Data shown.

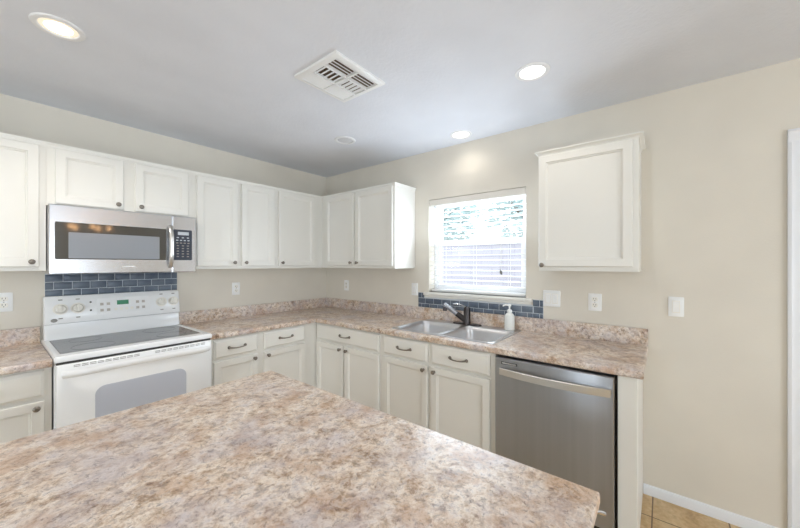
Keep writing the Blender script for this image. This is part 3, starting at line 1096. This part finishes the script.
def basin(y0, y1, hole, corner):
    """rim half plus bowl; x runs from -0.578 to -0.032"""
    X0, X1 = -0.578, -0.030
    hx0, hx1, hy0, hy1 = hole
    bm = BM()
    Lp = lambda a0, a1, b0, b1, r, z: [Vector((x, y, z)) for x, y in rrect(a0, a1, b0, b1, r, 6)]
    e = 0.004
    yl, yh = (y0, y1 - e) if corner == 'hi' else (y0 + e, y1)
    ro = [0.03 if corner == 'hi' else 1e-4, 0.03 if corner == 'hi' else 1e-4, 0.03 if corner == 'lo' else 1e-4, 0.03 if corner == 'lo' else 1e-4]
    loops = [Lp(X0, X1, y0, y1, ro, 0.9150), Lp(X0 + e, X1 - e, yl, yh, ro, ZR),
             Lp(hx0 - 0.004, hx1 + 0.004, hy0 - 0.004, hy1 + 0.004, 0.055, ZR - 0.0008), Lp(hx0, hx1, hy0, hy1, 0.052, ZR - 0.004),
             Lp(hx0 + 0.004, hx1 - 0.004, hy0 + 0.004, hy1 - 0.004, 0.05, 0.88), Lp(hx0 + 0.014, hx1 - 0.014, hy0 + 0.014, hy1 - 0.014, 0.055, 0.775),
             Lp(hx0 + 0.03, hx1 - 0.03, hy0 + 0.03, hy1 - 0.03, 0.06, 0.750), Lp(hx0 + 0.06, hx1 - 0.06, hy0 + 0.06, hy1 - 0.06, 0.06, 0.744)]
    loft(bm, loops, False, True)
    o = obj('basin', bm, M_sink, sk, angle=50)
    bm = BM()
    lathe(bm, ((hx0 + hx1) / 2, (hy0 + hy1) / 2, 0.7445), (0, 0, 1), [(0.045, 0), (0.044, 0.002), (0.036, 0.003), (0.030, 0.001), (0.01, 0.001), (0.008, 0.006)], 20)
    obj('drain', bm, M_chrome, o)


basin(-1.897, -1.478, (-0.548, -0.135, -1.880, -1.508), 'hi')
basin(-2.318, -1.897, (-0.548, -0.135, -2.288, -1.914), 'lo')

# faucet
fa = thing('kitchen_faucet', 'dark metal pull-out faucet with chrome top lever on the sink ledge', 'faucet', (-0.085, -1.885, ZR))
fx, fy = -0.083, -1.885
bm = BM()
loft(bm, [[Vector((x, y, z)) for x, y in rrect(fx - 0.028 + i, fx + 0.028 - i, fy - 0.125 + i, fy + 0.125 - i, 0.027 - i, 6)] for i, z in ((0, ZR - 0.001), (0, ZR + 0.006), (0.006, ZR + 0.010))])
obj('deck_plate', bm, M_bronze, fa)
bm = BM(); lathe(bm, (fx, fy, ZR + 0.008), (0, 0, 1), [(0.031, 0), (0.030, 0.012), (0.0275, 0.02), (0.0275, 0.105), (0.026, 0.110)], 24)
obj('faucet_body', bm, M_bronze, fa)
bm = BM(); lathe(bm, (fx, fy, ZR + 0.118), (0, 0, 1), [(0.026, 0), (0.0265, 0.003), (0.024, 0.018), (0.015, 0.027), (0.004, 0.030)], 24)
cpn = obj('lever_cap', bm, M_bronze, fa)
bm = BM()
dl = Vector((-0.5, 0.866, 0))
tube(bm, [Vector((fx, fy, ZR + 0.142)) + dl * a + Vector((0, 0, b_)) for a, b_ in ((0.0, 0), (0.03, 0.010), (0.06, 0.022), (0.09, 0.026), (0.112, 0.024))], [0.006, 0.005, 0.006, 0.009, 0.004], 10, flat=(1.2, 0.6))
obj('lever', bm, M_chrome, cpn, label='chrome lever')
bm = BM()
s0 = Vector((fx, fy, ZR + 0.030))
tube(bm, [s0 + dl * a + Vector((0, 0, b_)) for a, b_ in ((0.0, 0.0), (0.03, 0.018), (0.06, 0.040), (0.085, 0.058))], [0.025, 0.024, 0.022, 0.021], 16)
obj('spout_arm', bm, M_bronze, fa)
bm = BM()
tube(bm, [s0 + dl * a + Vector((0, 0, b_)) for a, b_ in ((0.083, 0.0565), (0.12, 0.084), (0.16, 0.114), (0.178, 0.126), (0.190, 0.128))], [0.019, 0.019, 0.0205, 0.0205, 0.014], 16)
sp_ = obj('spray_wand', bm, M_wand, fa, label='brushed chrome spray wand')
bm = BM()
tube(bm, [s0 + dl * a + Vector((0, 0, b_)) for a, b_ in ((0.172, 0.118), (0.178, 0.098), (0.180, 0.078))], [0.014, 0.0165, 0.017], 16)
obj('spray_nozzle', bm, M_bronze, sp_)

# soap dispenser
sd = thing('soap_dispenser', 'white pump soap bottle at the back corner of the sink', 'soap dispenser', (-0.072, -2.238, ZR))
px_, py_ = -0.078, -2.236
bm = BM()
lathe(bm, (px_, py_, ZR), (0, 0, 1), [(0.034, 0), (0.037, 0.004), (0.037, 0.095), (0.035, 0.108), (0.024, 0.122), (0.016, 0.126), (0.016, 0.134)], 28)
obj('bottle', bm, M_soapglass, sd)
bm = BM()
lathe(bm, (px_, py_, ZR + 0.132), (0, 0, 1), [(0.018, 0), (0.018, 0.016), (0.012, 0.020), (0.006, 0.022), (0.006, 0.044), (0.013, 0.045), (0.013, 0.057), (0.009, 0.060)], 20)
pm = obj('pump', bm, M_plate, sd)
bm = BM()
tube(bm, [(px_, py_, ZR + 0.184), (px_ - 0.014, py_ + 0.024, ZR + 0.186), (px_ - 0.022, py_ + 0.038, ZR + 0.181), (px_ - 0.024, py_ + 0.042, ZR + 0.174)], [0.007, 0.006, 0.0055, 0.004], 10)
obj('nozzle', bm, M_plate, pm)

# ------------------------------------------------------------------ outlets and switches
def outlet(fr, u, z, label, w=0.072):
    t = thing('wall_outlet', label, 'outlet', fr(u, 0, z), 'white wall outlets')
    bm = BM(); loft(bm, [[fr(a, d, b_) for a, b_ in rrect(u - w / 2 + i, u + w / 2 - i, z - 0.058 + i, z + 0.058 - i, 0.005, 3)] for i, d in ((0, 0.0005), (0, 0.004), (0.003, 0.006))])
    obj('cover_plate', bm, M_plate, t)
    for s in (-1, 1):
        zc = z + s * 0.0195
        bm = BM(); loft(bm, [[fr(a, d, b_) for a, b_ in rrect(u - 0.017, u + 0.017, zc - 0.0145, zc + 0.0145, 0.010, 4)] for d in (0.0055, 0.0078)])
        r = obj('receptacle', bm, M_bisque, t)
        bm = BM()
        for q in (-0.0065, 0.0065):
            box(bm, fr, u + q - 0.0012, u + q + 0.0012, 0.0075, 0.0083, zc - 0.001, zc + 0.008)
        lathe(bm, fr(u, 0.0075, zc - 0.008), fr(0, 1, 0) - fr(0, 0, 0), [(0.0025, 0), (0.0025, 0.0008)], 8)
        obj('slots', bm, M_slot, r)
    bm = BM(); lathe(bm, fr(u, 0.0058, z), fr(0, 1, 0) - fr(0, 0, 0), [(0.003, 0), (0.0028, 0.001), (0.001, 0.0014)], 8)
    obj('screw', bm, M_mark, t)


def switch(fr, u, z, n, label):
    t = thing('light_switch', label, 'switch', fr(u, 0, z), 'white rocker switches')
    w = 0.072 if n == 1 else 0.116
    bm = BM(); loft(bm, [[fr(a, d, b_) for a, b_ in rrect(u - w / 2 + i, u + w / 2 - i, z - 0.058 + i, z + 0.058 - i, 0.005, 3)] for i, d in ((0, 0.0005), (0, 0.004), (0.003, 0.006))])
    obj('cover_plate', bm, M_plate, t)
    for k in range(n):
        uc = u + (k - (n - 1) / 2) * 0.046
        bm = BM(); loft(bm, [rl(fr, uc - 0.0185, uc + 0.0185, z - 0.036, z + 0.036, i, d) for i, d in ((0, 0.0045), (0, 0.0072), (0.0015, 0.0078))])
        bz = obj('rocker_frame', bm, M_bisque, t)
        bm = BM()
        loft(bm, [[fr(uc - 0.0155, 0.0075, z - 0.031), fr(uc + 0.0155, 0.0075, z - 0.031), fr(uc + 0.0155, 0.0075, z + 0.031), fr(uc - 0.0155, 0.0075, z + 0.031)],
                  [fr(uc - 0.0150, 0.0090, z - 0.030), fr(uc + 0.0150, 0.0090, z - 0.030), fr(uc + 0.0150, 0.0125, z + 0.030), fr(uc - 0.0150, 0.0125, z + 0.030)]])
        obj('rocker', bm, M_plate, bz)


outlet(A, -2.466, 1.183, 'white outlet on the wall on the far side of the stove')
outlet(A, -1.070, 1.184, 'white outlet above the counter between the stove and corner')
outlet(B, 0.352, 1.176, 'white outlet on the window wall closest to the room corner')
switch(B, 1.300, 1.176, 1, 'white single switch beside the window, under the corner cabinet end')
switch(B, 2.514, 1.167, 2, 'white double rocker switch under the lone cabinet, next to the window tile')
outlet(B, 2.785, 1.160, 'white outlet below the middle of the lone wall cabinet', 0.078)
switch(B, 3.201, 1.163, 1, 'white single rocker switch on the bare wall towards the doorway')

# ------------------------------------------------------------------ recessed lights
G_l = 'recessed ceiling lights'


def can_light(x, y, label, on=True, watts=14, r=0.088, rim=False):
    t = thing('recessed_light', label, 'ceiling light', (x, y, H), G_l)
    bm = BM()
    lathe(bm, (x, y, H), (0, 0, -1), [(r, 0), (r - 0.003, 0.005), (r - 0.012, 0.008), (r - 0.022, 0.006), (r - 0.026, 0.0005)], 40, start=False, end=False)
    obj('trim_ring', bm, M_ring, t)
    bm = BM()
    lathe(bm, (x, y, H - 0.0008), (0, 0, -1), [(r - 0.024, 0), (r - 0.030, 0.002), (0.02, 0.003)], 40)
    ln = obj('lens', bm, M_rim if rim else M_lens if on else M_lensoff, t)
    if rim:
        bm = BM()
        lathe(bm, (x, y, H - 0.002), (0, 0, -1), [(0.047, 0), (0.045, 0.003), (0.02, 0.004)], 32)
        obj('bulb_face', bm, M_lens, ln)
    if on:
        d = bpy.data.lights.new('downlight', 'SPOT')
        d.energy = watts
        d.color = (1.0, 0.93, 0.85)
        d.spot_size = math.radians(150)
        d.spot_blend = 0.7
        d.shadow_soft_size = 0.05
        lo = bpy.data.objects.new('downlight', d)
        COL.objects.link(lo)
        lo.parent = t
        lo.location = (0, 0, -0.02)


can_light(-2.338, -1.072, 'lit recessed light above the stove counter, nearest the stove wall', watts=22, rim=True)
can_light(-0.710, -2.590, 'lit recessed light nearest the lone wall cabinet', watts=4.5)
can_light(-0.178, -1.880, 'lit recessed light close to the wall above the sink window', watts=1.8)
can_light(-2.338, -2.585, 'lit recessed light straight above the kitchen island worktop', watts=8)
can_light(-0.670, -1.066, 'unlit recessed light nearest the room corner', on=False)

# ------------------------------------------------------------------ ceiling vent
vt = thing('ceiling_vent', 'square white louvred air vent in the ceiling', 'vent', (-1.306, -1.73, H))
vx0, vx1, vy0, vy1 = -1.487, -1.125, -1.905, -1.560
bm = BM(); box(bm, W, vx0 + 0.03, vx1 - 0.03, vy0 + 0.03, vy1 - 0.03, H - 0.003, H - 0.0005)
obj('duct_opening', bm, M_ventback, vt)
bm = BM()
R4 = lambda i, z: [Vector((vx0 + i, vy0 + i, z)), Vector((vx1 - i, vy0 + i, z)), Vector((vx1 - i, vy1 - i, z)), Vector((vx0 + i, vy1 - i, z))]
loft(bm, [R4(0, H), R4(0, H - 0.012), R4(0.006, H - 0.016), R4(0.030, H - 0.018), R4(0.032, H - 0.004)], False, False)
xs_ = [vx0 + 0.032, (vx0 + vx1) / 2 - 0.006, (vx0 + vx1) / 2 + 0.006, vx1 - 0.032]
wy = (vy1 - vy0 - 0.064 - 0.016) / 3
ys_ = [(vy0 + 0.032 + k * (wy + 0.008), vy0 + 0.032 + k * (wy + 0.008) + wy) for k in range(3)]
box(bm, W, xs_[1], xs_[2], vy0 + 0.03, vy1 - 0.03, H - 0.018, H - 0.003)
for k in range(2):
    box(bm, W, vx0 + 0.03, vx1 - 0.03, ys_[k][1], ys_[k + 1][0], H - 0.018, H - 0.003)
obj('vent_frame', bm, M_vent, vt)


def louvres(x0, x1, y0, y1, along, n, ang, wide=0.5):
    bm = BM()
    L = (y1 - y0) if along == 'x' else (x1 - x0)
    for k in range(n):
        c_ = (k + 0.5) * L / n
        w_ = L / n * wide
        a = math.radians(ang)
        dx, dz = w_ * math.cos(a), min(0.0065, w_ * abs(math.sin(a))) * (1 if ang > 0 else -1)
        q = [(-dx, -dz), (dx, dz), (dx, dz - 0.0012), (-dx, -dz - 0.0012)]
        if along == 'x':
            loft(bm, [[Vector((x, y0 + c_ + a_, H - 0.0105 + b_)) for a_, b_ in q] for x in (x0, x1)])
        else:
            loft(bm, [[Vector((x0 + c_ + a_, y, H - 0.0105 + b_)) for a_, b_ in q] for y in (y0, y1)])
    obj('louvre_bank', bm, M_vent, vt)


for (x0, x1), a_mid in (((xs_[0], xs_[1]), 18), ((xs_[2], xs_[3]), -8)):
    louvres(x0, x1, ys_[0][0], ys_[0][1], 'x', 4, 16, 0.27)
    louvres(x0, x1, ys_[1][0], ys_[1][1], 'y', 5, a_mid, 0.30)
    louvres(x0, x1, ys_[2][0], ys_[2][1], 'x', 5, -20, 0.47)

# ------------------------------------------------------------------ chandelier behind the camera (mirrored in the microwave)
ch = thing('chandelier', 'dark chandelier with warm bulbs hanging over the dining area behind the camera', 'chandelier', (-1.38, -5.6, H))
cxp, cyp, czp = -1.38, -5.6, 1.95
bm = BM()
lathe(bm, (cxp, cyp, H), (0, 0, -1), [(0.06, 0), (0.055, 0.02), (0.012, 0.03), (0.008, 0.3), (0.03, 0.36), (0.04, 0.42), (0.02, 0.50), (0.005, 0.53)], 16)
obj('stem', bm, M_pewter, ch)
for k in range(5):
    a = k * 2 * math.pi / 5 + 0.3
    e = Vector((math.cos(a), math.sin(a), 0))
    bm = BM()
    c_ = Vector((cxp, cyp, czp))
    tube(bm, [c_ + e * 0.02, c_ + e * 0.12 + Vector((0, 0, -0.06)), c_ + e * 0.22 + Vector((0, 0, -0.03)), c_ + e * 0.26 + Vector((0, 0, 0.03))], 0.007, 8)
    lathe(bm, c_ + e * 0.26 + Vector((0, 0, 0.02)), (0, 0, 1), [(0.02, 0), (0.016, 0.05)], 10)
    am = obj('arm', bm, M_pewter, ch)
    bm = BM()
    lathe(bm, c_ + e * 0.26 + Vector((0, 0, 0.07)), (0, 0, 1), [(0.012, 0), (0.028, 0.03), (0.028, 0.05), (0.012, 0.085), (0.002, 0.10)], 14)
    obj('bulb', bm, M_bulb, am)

The exercise.
With the pictures left out, restate word for word every line of the data above, from the first down to the line that contains "basin(-2.318, -1.897, (-0.548, -0.135, -2.288, -1.914), 'lo')".

Final result.
Keep writing the Blender script for this image. This is part 3, starting at line 1096. This part finishes the script.
def basin(y0, y1, hole, corner):
    """rim half plus bowl; x runs from -0.578 to -0.032"""
    X0, X1 = -0.578, -0.030
    hx0, hx1, hy0, hy1 = hole
    bm = BM()
    Lp = lambda a0, a1, b0, b1, r, z: [Vector((x, y, z)) for x, y in rrect(a0, a1, b0, b1, r, 6)]
    e = 0.004
    yl, yh = (y0, y1 - e) if corner == 'hi' else (y0 + e, y1)
    ro = [0.03 if corner == 'hi' else 1e-4, 0.03 if corner == 'hi' else 1e-4, 0.03 if corner == 'lo' else 1e-4, 0.03 if corner == 'lo' else 1e-4]
    loops = [Lp(X0, X1, y0, y1, ro, 0.9150), Lp(X0 + e, X1 - e, yl, yh, ro, ZR),
             Lp(hx0 - 0.004, hx1 + 0.004, hy0 - 0.004, hy1 + 0.004, 0.055, ZR - 0.0008), Lp(hx0, hx1, hy0, hy1, 0.052, ZR - 0.004),
             Lp(hx0 + 0.004, hx1 - 0.004, hy0 + 0.004, hy1 - 0.004, 0.05, 0.88), Lp(hx0 + 0.014, hx1 - 0.014, hy0 + 0.014, hy1 - 0.014, 0.055, 0.775),
             Lp(hx0 + 0.03, hx1 - 0.03, hy0 + 0.03, hy1 - 0.03, 0.06, 0.750), Lp(hx0 + 0.06, hx1 - 0.06, hy0 + 0.06, hy1 - 0.06, 0.06, 0.744)]
    loft(bm, loops, False, True)
    o = obj('basin', bm, M_sink, sk, angle=50)
    bm = BM()
    lathe(bm, ((hx0 + hx1) / 2, (hy0 + hy1) / 2, 0.7445), (0, 0, 1), [(0.045, 0), (0.044, 0.002), (0.036, 0.003), (0.030, 0.001), (0.01, 0.001), (0.008, 0.006)], 20)
    obj('drain', bm, M_chrome, o)


basin(-1.897, -1.478, (-0.548, -0.135, -1.880, -1.508), 'hi')
basin(-2.318, -1.897, (-0.548, -0.135, -2.288, -1.914), 'lo')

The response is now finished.